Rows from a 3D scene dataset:

-------------------------

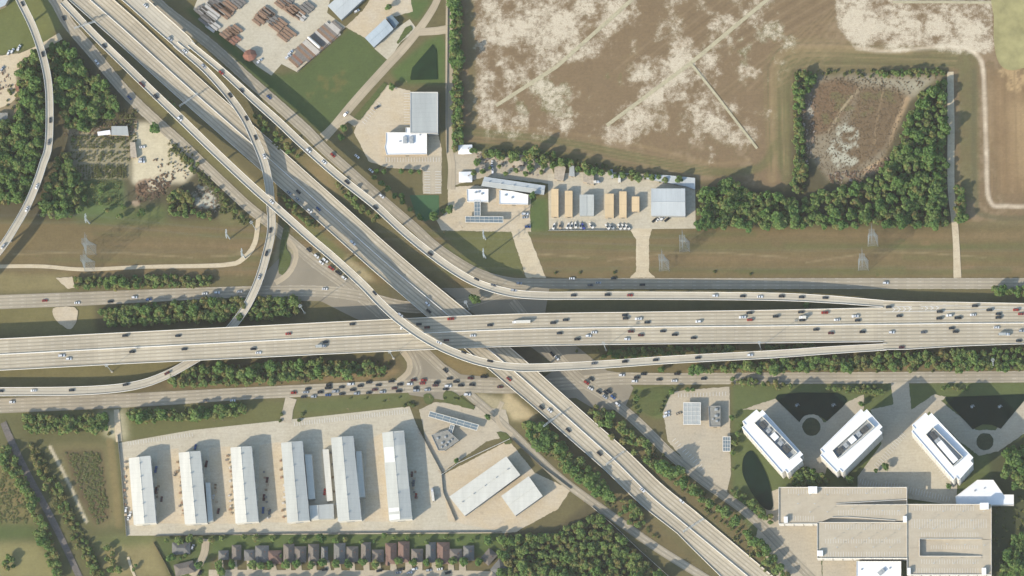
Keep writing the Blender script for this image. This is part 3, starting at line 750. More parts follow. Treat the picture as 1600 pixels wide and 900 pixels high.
# ------------------------------------------------------------------ ground roads
def rp(reg, pts, w): return [(*Z(reg, p[0], p[1]), p[2] if len(p) > 2 else w) for p in pts]
road('frontage_road', [(60, -30, 18), (86, 0, 18), (107, 37, 18), (145, 82, 18), (180, 125, 17), (212, 160, 17), (250, 195, 17), (287, 228, 17), (315, 255, 16), (350, 288, 16), (390, 325, 16), (425, 352, 16), (457, 380, 16), (495, 412, 17), (540, 445, 17), (590, 485, 17), (640, 532, 16), (665, 552, 16), (700, 585, 15), (735, 618, 14), (770, 648, 13), (800, 676, 13), (840, 715, 13), (875, 747, 13), (912, 775, 13), (950, 802, 13), (1025, 855, 13), (1105, 905, 13)], M['frontage'], 'southwest frontage road')
road('frontage_road', [(226, -20, 17), (255, 13, 17), (325, 67, 17), (392, 127, 17), (415, 147, 17), (450, 178, 17), (482, 207, 17), (508, 234, 16), (545, 267, 16), (580, 298, 16), (612, 325, 15), (648, 356, 15), (675, 381, 15), (705, 403, 15), (745, 426, 15), (790, 440, 16), (840, 443, 16), (1000, 443, 17), (1200, 443, 17), (1400, 443, 17), (1680, 443, 17)], M['frontage'], 'north frontage road')
road('frontage_road', [(-40, 474, 23), (0, 472, 23), (150, 466, 22), (300, 459, 19), (420, 455, 17), (500, 455, 17), (560, 462, 18), (640, 480, 18), (720, 475, 16), (790, 455, 16)], M['frontage'], 'northwest frontage road')
road('frontage_road', [(-40, 636, 24), (0, 634, 24), (190, 626, 23), (300, 620, 21), (400, 614, 19), (600, 605, 20), (700, 602, 22), (800, 604, 22), (900, 598, 22), (960, 592, 20), (1050, 592, 18), (1200, 591, 18), (1400, 590, 18), (1680, 588, 18)], M['frontage'], 'south frontage road')
road('frontage_road', [(800, 470, 15), (860, 545, 16), (905, 592, 16), (940, 615, 16), (985, 650, 16), (1017, 680, 16), (1050, 712, 15), (1100, 752, 15), (1132, 775, 14), (1162, 797, 14), (1200, 832, 14), (1237, 872, 14), (1275, 910, 14)], M['frontage'], 'southeast frontage road')
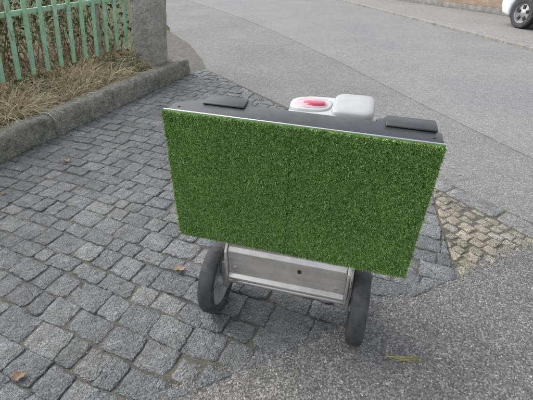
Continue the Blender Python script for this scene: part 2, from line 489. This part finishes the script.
# ------------------------------------------------------------ vegetation
def blades(N,sr,orr,lmin,lmax,w,colA,colB,lean,name,mat,zfun=lambda o:.17+min(o-.19,1)*.16,clump=None,up=1.0):
    s=rng.uniform(*sr,N);o=rng.uniform(*orr,N)
    if clump:
        cs=rng.uniform(*sr,clump);c0=rng.uniform(*orr,clump);idx=rng.integers(0,clump,N)
        s=cs[idx]+rng.normal(0,.07,N);o=np.maximum(orr[0],c0[idx]+rng.normal(0,.06,N))
    L=rng.uniform(lmin,lmax,N)
    az=rng.uniform(0,2*math.pi,N); tilt=np.abs(rng.normal(lean,.35,N))
    if clump: az=np.arctan2((o-c0[idx]),(s-cs[idx]))+rng.normal(0,.5,N)
    K=5; pts=np.zeros((N,K,3)); wd=np.zeros((N,K))
    cs_,co_,cz=s.copy(),o.copy(),np.array([zfun(x) for x in o])-.01
    for k in range(K):
        px=K0.x+KD.x*cs_+KN.x*co_; py=K0.y+KD.y*cs_+KN.y*co_
        pts[:,k]=np.stack([px,py,cz],1); wd[:,k]=w*(1-.8*k/(K-1))*rng.uniform(.7,1.3,N)
        a=np.minimum(tilt+ k*rng.uniform(.2,.55,N),2.4); st=L/(K-1)
        cs_=cs_+np.cos(az)*np.sin(a)*st; co_=co_+np.sin(az)*np.sin(a)*st
        cz=np.maximum(cz+np.cos(a)*st*up,np.where(co_>.0,np.where(co_>.2,.2+(co_-.2)*.16,.235),.03))
    m=rng.uniform(0,1,(N,1)); c=np.array(colA)*(1-m)+np.array(colB)*m
    c*=rng.uniform(.5,1.25,(N,1))
    return ribbons(name,pts,wd,c,mat)
blades(11000,(-3.5,2.75),(.27,.8),.12,.38,.006,(.42,.34,.20),(.84,.75,.55),.65,'dry_grass',M['dry'],clump=110)
blades(6500,(-3.5,2.75),(.24,.95),.1,.34,.006,(.34,.26,.15),(.72,.62,.44),1.35,'dry_grass_litter',M['dry'])
blades(2600,(-3.5,2.75),(.26,.9),.08,.2,.006,(.07,.11,.03),(.16,.20,.07),.5,'green_grass_tuft',M['leaf'],clump=40)
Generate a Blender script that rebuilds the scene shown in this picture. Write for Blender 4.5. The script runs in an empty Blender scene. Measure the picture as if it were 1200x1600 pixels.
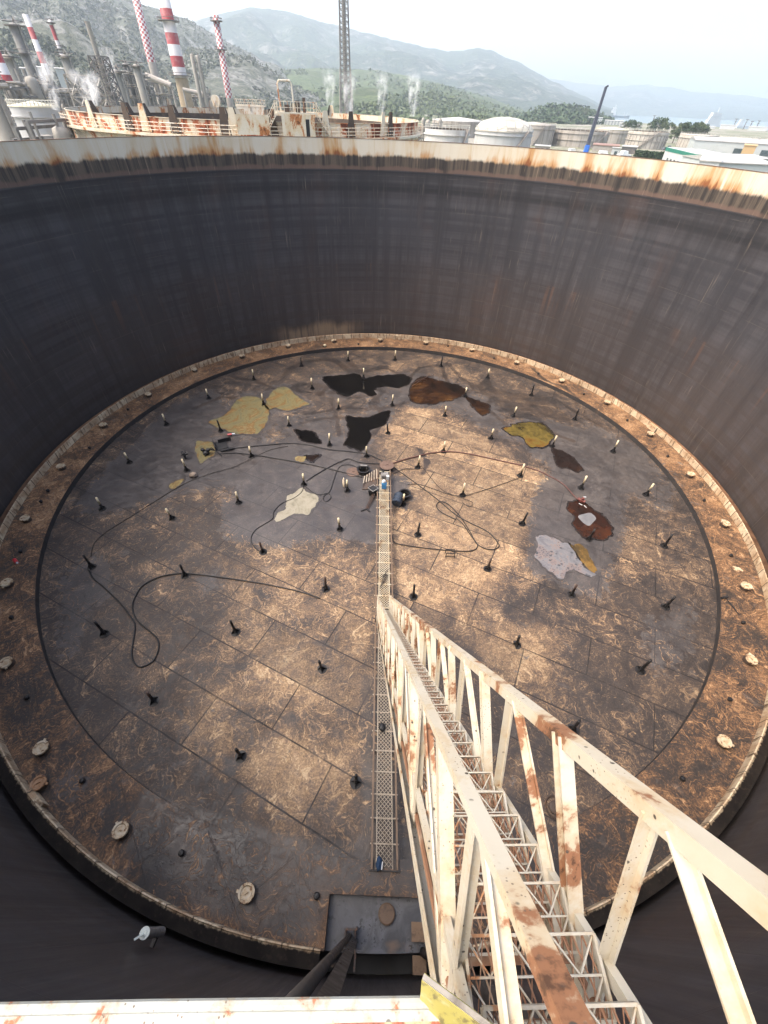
import bpy, math, random
import numpy as np
from mathutils import Vector, Matrix, noise as mnoise

random.seed(7); np.random.seed(7)
SC = bpy.context.scene
COL = SC.collection
PI = math.pi

# ------------------------------------------------------------------ camera
RT = 20.0                      # radius of the tank shell (m)
FPX, PITCH, ROLL = 637.5, 0.7906, 0.0442
CAM = np.array([0.0041 * RT, -0.9398 * RT, 0.7835 * RT])
_c, _s = math.cos(ROLL), math.sin(ROLL)
FW = np.array([0, math.cos(PITCH), -math.sin(PITCH)])
_r0 = np.array([1.0, 0, 0]); _u0 = np.cross(_r0, FW)
RI = _c * _r0 + _s * _u0
UP = -_s * _r0 + _c * _u0

def ray(x, y): return (x - 600) / FPX * RI - (y - 800) / FPX * UP + FW
def atz(x, y, z=0.0):
    d = ray(x, y); return CAM + (z - CAM[2]) / d[2] * d
def slope(x, y):
    d = ray(x, y); return d[2] / math.hypot(d[0], d[1])
def az(x, y):
    d = ray(x, y); return math.atan2(d[0], d[1])
def atd(x, y, D):
    d = ray(x, y); return CAM + D / math.hypot(d[0], d[1]) * d
def polar(a, D, z=0.0): return np.array([CAM[0] + D * math.sin(a), CAM[1] + D * math.cos(a), z])
def proj(p):
    q = np.asarray(p, float) - CAM; w = q @ FW
    return np.array([600 + FPX * (q @ RI) / w, 800 - FPX * (q @ UP) / w])

cd = bpy.data.cameras.new('camera'); co = bpy.data.objects.new('camera', cd); COL.objects.link(co)
cd.sensor_fit = 'VERTICAL'; cd.sensor_height = 36.0; cd.lens = FPX / 1600 * 36.0
cd.clip_start = 0.05; cd.clip_end = 30000
co.matrix_world = Matrix(((RI[0], UP[0], -FW[0], CAM[0]), (RI[1], UP[1], -FW[1], CAM[1]), (RI[2], UP[2], -FW[2], CAM[2]), (0, 0, 0, 1)))
SC.camera = co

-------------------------

# Problem
Reproduce every record word for word. The copy must contain no pictures.

# Task response
Keep writing the Blender script for this image. This is part 3, starting at line 750. More parts follow. Treat the picture as 1600 pixels wide and 900 pixels high.
# ------------------------------------------------------------------ ground roads
def rp(reg, pts, w): return [(*Z(reg, p[0], p[1]), p[2] if len(p) > 2 else w) for p in pts]
road('frontage_road', [(60, -30, 18), (86, 0, 18), (107, 37, 18), (145, 82, 18), (180, 125, 17), (212, 160, 17), (250, 195, 17), (287, 228, 17), (315, 255, 16), (350, 288, 16), (390, 325, 16), (425, 352, 16), (457, 380, 16), (495, 412, 17), (540, 445, 17), (590, 485, 17), (640, 532, 16), (665, 552, 16), (700, 585, 15), (735, 618, 14), (770, 648, 13), (800, 676, 13), (840, 715, 13), (875, 747, 13), (912, 775, 13), (950, 802, 13), (1025, 855, 13), (1105, 905, 13)], M['frontage'], 'southwest frontage road')
road('frontage_road', [(226, -20, 17), (255, 13, 17), (325, 67, 17), (392, 127, 17), (415, 147, 17), (450, 178, 17), (482, 207, 17), (508, 234, 16), (545, 267, 16), (580, 298, 16), (612, 325, 15), (648, 356, 15), (675, 381, 15), (705, 403, 15), (745, 426, 15), (790, 440, 16), (840, 443, 16), (1000, 443, 17), (1200, 443, 17), (1400, 443, 17), (1680, 443, 17)], M['frontage'], 'north frontage road')
road('frontage_road', [(-40, 474, 23), (0, 472, 23), (150, 466, 22), (300, 459, 19), (420, 455, 17), (500, 455, 17), (560, 462, 18), (640, 480, 18), (720, 475, 16), (790, 455, 16)], M['frontage'], 'northwest frontage road')
road('frontage_road', [(-40, 636, 24), (0, 634, 24), (190, 626, 23), (300, 620, 21), (400, 614, 19), (600, 605, 20), (700, 602, 22), (800, 604, 22), (900, 598, 22), (960, 592, 20), (1050, 592, 18), (1200, 591, 18), (1400, 590, 18), (1680, 588, 18)], M['frontage'], 'south frontage road')
road('frontage_road', [(800, 470, 15), (860, 545, 16), (905, 592, 16), (940, 615, 16), (985, 650, 16), (1017, 680, 16), (1050, 712, 15), (1100, 752, 15), (1132, 775, 14), (1162, 797, 14), (1200, 832, 14), (1237, 872, 14), (1275, 910, 14)], M['frontage'], 'southeast frontage road')
Continue the Blender Python script for this scene: part 2, from line 489. This part finishes the script.
# ------------------------------------------------------------ vegetation
def blades(N,sr,orr,lmin,lmax,w,colA,colB,lean,name,mat,zfun=lambda o:.17+min(o-.19,1)*.16,clump=None,up=1.0):
    s=rng.uniform(*sr,N);o=rng.uniform(*orr,N)
    if clump:
        cs=rng.uniform(*sr,clump);c0=rng.uniform(*orr,clump);idx=rng.integers(0,clump,N)
        s=cs[idx]+rng.normal(0,.07,N);o=np.maximum(orr[0],c0[idx]+rng.normal(0,.06,N))
    L=rng.uniform(lmin,lmax,N)
    az=rng.uniform(0,2*math.pi,N); tilt=np.abs(rng.normal(lean,.35,N))
    if clump: az=np.arctan2((o-c0[idx]),(s-cs[idx]))+rng.normal(0,.5,N)
    K=5; pts=np.zeros((N,K,3)); wd=np.zeros((N,K))
    cs_,co_,cz=s.copy(),o.copy(),np.array([zfun(x) for x in o])-.01
    for k in range(K):
        px=K0.x+KD.x*cs_+KN.x*co_; py=K0.y+KD.y*cs_+KN.y*co_
        pts[:,k]=np.stack([px,py,cz],1); wd[:,k]=w*(1-.8*k/(K-1))*rng.uniform(.7,1.3,N)
        a=np.minimum(tilt+ k*rng.uniform(.2,.55,N),2.4); st=L/(K-1)
        cs_=cs_+np.cos(az)*np.sin(a)*st; co_=co_+np.sin(az)*np.sin(a)*st
        cz=np.maximum(cz+np.cos(a)*st*up,np.where(co_>.0,np.where(co_>.2,.2+(co_-.2)*.16,.235),.03))
    m=rng.uniform(0,1,(N,1)); c=np.array(colA)*(1-m)+np.array(colB)*m
    c*=rng.uniform(.5,1.25,(N,1))
    return ribbons(name,pts,wd,c,mat)
blades(11000,(-3.5,2.75),(.27,.8),.12,.38,.006,(.42,.34,.20),(.84,.75,.55),.65,'dry_grass',M['dry'],clump=110)
blades(6500,(-3.5,2.75),(.24,.95),.1,.34,.006,(.34,.26,.15),(.72,.62,.44),1.35,'dry_grass_litter',M['dry'])
blades(2600,(-3.5,2.75),(.26,.9),.08,.2,.006,(.07,.11,.03),(.16,.20,.07),.5,'green_grass_tuft',M['leaf'],clump=40)
Generate a Blender script that rebuilds the scene shown in this picture. Write for Blender 4.5. The script runs in an empty Blender scene. Measure the picture as if it were 1200x1600 pixels.
import bpy, math, random
import numpy as np
from mathutils import Vector, Matrix, noise as mnoise

random.seed(7); np.random.seed(7)
SC = bpy.context.scene
COL = SC.collection
PI = math.pi

# ------------------------------------------------------------------ camera
RT = 20.0                      # radius of the tank shell (m)
FPX, PITCH, ROLL = 637.5, 0.7906, 0.0442
CAM = np.array([0.0041 * RT, -0.9398 * RT, 0.7835 * RT])
_c, _s = math.cos(ROLL), math.sin(ROLL)
FW = np.array([0, math.cos(PITCH), -math.sin(PITCH)])
_r0 = np.array([1.0, 0, 0]); _u0 = np.cross(_r0, FW)
RI = _c * _r0 + _s * _u0
UP = -_s * _r0 + _c * _u0

def ray(x, y): return (x - 600) / FPX * RI - (y - 800) / FPX * UP + FW
def atz(x, y, z=0.0):
    d = ray(x, y); return CAM + (z - CAM[2]) / d[2] * d
def slope(x, y):
    d = ray(x, y); return d[2] / math.hypot(d[0], d[1])
def az(x, y):
    d = ray(x, y); return math.atan2(d[0], d[1])
def atd(x, y, D):
    d = ray(x, y); return CAM + D / math.hypot(d[0], d[1]) * d
def polar(a, D, z=0.0): return np.array([CAM[0] + D * math.sin(a), CAM[1] + D * math.cos(a), z])
def proj(p):
    q = np.asarray(p, float) - CAM; w = q @ FW
    return np.array([600 + FPX * (q @ RI) / w, 800 - FPX * (q @ UP) / w])

cd = bpy.data.cameras.new('camera'); co = bpy.data.objects.new('camera', cd); COL.objects.link(co)
cd.sensor_fit = 'VERTICAL'; cd.sensor_height = 36.0; cd.lens = FPX / 1600 * 36.0
cd.clip_start = 0.05; cd.clip_end = 30000
co.matrix_world = Matrix(((RI[0], UP[0], -FW[0], CAM[0]), (RI[1], UP[1], -FW[1], CAM[1]), (RI[2], UP[2], -FW[2], CAM[2]), (0, 0, 0, 1)))
SC.camera = co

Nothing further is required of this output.